Various sources I’m finding online indicate that an MLB game averages use of between 96 and 120 balls in a nine-inning game. As there are 2,430 games in an MLB season, that equates to somewhere between 233K and 292K balls per season.
Not that estimate. The numbers for balls used in places that are not MLB games I think was somewhat high. Mostly because they reuse the rejects from games in those other uses.
Ahhh, apologies for misunderstanding. Yes, I agree, for things like batting practice, warm-ups, etc., that they are predominantly reusing “rejected” game balls – though a certain percentage of game-used balls are lost forever: those which are hit into the stands, and those that get tossed into the stands by players.
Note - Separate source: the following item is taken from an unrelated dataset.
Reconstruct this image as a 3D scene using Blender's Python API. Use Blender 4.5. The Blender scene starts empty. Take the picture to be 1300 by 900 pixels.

That said, there are 120 teams in Minor League Baseball, each of which play somewhere between 132 (A) and 150 (AAA) games a season. So, that’s somewhere in the range of another 8,400 MiLB games a season; I have no idea how many (if any) of the balls that they use are “rejected” balls from MLB games.
I wouldn’t expect minor league teams to use rejects from the majors. But as I said above, minor leagues are more tollerant of scuffs on balls. So they use fewer balls per game. But they still have their own rejects which they use in the bullpen and for batting practice, etc.
This reminds me of someone’s reminiscence I once read about acquiring baseballs for use in playground games. When the ball used in the playground just got too worn out (the hide kept coming off), the kids would go down to the local minor league field and attempt to get a foul ball hit out of the stands. But the minor league team wanted those back, so they would pay other, older kids to return them. The amount paid wasn’t very much, something like a quarter or less per ball, but it was enough that the older kids didn’t want to lose any to the younger guys. If a younger kid got to a ball first, the older kids would just come up and take it away.
So the younger guys had to set up a relay. One would try to get to a ball before the older kids, and then throw it to another younger kid a ways away, who would in turn throw it to a third kid, etc. The kid who first got to the ball would probably take beating from the older guys, but at least they had a new ball.